*Exercise requirements:*
Each line from the beginning of the data below through the line containing "col = scene.collection" should be repeated exactly, please.

*Given data:*
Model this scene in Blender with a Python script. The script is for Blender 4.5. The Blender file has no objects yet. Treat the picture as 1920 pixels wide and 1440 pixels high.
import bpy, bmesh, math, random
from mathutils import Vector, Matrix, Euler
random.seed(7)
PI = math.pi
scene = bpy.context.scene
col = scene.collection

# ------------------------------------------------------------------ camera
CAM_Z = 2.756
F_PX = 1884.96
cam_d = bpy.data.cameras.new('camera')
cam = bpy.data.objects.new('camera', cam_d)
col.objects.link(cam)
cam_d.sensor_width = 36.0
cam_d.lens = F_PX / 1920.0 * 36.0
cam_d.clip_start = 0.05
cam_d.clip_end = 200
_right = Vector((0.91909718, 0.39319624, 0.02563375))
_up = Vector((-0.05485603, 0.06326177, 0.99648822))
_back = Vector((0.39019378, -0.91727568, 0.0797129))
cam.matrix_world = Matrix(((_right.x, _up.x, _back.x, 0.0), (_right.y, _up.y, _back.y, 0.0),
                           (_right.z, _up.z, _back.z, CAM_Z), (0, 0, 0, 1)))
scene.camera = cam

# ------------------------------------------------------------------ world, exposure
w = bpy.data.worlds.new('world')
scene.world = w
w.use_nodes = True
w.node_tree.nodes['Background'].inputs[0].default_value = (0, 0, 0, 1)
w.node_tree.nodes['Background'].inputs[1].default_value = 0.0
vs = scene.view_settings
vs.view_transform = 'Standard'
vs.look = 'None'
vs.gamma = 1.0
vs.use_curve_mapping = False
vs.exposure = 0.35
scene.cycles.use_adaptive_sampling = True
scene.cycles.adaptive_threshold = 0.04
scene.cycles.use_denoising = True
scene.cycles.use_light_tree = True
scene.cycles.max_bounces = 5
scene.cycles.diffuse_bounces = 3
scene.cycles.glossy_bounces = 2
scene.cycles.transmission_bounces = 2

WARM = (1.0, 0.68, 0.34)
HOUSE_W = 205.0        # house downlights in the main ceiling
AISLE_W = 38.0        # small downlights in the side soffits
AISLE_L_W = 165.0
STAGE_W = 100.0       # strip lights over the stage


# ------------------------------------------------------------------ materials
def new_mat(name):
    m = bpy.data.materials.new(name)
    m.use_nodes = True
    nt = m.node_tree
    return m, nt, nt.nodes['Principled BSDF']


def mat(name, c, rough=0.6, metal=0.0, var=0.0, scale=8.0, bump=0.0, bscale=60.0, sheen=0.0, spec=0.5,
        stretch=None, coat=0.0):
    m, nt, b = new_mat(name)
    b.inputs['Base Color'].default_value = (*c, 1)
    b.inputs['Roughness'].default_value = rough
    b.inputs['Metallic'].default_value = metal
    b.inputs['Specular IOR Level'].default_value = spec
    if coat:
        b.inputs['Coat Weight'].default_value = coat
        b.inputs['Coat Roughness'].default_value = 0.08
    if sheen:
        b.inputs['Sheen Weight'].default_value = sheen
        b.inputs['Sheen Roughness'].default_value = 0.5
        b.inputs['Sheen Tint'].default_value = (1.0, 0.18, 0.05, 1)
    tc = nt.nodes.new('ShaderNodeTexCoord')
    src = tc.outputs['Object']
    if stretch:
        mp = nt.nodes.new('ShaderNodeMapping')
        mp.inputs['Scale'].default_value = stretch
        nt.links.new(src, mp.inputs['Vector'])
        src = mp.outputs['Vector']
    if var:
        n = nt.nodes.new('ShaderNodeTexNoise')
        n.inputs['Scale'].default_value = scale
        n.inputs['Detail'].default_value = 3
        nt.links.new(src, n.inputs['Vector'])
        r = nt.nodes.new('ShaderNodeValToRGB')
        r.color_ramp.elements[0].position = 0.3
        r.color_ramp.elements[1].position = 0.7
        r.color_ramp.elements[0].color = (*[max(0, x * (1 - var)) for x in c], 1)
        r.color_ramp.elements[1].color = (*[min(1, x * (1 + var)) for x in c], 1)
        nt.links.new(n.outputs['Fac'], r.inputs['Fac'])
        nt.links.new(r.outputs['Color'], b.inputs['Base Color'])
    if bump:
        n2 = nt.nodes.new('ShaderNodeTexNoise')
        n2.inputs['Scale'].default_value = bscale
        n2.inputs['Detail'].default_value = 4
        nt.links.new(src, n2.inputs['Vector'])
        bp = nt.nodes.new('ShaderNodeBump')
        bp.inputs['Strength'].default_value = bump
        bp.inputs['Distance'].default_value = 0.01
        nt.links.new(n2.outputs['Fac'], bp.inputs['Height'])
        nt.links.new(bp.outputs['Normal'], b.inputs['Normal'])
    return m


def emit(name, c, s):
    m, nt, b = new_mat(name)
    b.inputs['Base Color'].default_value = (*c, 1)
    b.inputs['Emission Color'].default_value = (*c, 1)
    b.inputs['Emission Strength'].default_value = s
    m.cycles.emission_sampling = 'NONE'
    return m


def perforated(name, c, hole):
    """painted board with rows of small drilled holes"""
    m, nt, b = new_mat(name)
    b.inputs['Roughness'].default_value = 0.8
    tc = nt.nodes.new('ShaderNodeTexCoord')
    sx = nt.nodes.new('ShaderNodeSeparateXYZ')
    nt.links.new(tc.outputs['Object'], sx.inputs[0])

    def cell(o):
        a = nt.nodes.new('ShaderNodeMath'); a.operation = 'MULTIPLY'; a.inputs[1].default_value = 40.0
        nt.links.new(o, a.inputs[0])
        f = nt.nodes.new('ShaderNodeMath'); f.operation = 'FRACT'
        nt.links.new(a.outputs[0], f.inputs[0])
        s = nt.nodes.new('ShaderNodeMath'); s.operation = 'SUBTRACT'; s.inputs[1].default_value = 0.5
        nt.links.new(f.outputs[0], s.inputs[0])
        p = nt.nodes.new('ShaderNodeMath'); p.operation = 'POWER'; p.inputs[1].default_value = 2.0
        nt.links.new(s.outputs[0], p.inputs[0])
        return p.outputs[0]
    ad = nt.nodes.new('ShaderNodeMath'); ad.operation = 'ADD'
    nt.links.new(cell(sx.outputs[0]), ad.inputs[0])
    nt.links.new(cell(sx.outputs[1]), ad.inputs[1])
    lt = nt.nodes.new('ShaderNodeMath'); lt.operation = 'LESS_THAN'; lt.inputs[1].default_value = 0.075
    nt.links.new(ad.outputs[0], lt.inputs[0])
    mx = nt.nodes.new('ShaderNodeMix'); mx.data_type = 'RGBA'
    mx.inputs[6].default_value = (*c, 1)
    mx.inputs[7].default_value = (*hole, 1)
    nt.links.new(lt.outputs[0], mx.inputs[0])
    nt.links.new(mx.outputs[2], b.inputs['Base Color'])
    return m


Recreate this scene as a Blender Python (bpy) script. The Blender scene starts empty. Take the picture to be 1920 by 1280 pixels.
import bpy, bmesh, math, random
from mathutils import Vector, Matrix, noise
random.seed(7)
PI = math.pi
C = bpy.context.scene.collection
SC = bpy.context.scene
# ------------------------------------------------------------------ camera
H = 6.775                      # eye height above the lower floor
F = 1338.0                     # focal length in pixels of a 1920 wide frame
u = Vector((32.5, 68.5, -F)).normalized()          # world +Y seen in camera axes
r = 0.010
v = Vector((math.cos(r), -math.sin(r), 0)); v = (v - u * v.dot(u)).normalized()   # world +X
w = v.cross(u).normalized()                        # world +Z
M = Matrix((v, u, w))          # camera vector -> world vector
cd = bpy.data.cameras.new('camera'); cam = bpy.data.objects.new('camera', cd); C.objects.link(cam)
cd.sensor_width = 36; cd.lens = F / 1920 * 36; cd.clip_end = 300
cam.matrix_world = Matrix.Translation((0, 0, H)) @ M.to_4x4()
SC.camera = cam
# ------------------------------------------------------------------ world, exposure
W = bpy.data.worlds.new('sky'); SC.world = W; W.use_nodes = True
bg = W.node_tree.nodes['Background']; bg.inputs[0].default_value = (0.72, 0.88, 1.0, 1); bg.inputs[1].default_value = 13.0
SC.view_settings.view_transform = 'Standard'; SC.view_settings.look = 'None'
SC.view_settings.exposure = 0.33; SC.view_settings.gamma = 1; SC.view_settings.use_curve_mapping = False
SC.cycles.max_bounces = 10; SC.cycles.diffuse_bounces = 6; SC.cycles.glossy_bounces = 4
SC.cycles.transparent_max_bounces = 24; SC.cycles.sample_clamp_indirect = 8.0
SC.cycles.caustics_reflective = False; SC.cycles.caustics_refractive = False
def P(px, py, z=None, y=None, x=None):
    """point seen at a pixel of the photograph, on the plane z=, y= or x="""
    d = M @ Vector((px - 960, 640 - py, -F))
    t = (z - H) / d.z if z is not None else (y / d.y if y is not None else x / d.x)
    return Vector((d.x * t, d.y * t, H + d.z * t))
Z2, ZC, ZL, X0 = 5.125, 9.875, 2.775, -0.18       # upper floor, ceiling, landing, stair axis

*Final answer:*
Model this scene in Blender with a Python script. The script is for Blender 4.5. The Blender file has no objects yet. Treat the picture as 1920 pixels wide and 1440 pixels high.
import bpy, bmesh, math, random
from mathutils import Vector, Matrix, Euler
random.seed(7)
PI = math.pi
scene = bpy.context.scene
col = scene.collection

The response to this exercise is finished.